精巧な模造ダイヤモンドには、チタン酸バリウムやキュービックジルコニアという物質が使われ、これらの物質は輝き方がダイヤモンドと非常に似ているため、肉眼で判別することは非常に困難なのです。残念ながら、そのような模造ダイヤが世の中に出回っているのが実情です。
模造ダイヤを売りつけられる詐欺の被害に遭わないためにも、ダイヤモンドアクセサリーを購入されるお店は慎重にお選びいただきたいものです。
(当店では模造ダイヤモンドは一切取り扱っておりません。)
模造ダイヤモンドの見分け方
確実な方法は、やはり宝石の専門家に鑑別してもらうのが間違いないのですが、そこまで大げさな方法を取らなくとも、あくまでも簡易的な方法ですが、ご自身で簡単に見分ける方法があります。
■わざと曇らせて判別する方法
ダイヤモンドの熱伝道率は銀の約5倍もあります。ダイヤモンドは熱伝道率が高いのです。
この性質を利用した判別方法として、ダイヤモンドを冷蔵庫に入れて冷やします。冷蔵庫から取り出したら表面が曇りますが、本物のダイヤモンドであれば、表面の曇りはすぐに消えます。一方、模造ダイヤモンドは曇りがなかなか消えません。
本物と偽物を並べて息を吹きかけて曇らせ、どちらが早く曇りがなくなるか試してみれば分かりやすいです。
■マジックで書いてみる方法
この方法は、質屋でよく使われている手法だそうです。ダイヤモンドは親油性の高い物質(油になじみやすい)であるため、油性のマジックで書くことができます。一方、模造品は油を弾くので、油性ペンで書くとができません。インクを弾いてしまいます。
【店主の実験報告】
満天堂店主も、当店のダイヤモンドで実験してみました。
赤色のマジックペンで、ダイヤモンド全体を塗ってみましたところ、すんなりと色が染まりました。
ダイヤモンドが赤系の色に染まり、赤というより、まるでピンクダイヤのような異常に美しい輝きを放ちました。
これはこれでキレイなのでは?と感心していたのですが、指で擦っても色が落ちそうにないので焦りました・・・
しかし、心配は無用でした。
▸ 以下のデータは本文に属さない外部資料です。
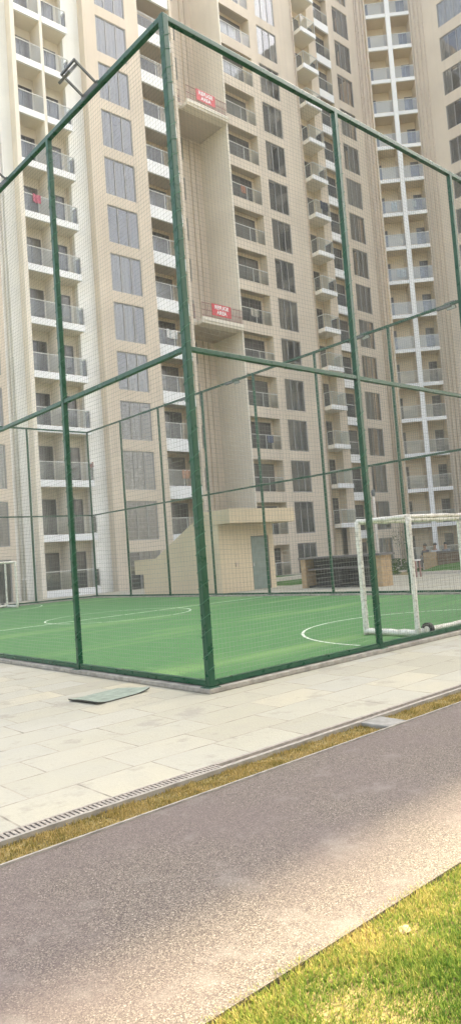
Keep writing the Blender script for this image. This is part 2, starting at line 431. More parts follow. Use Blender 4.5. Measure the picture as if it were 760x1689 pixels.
balcony_column(Q,43.29,45.1,NF,-.06,.3,.8,M['white'],M['recess'],front=-.85,yw=0,door=[(.15,1.6)],rail=[(.05,0),(.05,-.8),(1.75,-.8),(1.75,0)],start=1,soffit=M['cream'])
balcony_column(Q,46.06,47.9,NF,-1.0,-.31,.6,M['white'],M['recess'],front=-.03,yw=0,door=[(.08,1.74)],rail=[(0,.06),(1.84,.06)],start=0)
wg=MB(); wg.box(43.29,45.1,.8,1.1,G0,3.05); wg.build('ground_wall',M['recess'],Q)
pipes(Q,[51.9,52.25,52.8],-.08,ZT)
pipes(Q,[43.12],-.08,ZT)
def refuge(z):
    s=MB()
    s.box(31.05,34.895,-.2,3.195,z,z+.22,0); s.box(31.05,34.895,-.26,-.2,z+.16,z+.42,0); s.box(31.05,34.895,-.2,-.08,z+.22,z+.40,0)
    s.box(30.4,31.05,.5,3.195,z,z+.22,0); s.box(30.4,31.05,.44,.5,z+.16,z+.40,0)
    o=s.build('refuge_platform',[M['cream']],Q)
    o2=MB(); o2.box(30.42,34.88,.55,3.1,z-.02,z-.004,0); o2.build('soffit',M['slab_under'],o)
    r=MB()
    for y,a,b in ((-.14,31.1,34.85),(.56,30.45,31.05)):
        for zz in (z+1.45,z+.95,z+.55): r.bar((a,y,zz),(b,y,zz),.04,.04)
        n=int((b-a)/.14)
        for i in range(n+1): r.bar((a+(b-a)*i/n,y,z+.4),(a+(b-a)*i/n,y,z+1.45),.022,.022)
    r.build('railing',M['redrail'],o)
ZR=[17.72,33.42]
for z in ZR: refuge(z)

# ------------------------------------------------------------------ white corner tower (45 degree chamfer)
NF=18; ZT=NF*FH+.9
CX,CY=53.24,36.62; LEN=4.13
Cn=empty('apartment_building',(CX,CY,0),'slim white corner tower with a central white pillar between stacked glass balconies','building','apartment towers round the court',rz=R(-45))
wc=MB()
wc.box(1.87,2.27,-.16,1.6,G0,ZT,0); wc.box(-.02,.1,.0,1.6,G0,ZT,1); wc.box(LEN-.1,LEN+.0,.0,1.6,G0,ZT,1)
wc.box(-.4,LEN+.4,1.75,9,G0,ZT,1); wc.box(.1,1.87,.02,.3,NF*FH-.2,ZT,0); wc.box(2.27,LEN-.1,.02,.3,NF*FH-.2,ZT,0)
wc.build('wall',[M['white'],M['beige']],Cn)
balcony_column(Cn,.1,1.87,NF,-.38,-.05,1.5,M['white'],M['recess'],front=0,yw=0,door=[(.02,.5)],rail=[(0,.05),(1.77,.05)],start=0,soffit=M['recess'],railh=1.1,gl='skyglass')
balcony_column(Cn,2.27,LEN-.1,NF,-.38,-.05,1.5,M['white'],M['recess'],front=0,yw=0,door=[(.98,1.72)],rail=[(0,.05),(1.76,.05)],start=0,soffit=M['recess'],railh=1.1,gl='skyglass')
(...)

台所の洗剤とスポンジでゴシゴシ洗いましたところ、ダイヤモンドの無色透明な輝きが見事に蘇りました。
それどころか、洗浄したことによって、手元のダイヤモンドはむしろ実験する前よりも美しく輝いているようにさえ見えました。
■水をたらしてみる方法
親油性の高さとは逆に、ダイヤモンドの水を弾く性質の高さを利用した方法です。
ダイヤモンドの表面に水滴をたらすと、表面の水滴は浮いて丸くなりますが、模造ダイヤモンドの表面では平たくなります。ただ、この方法だとあまりにも小さいダイヤモンドの粒ではダイヤモンドより小さい水滴を作るのが難しいため現実的ではありません。
■虫メガネで見る
宝石の商人などがルーペを片目にあててダイヤを凝視しているシーンを映画やドラマなどで見たことはないでしょうか?
あれはダイヤモンドの角が擦り減っていないかどうかを見ているのです。ダイヤモンドは世界で一番硬い物質なので、角が擦り減って丸みを帯びてくることはありません。 一方、模造品は長く使ったりしているうちに、だんだんと摩耗して角が丸くなっていきます。今まで長く愛用されていたお手持ちのダイヤモンドを是非一度虫メガネで観察してみてはいかがでしょうか。
その他に、ラインテストという方法もありますが、この方法は金やプラチナで装飾されているダイヤモンドではなく、裸の粒状態の単品ダイヤモンドでないと使えない方法ですので、説明は省略致します。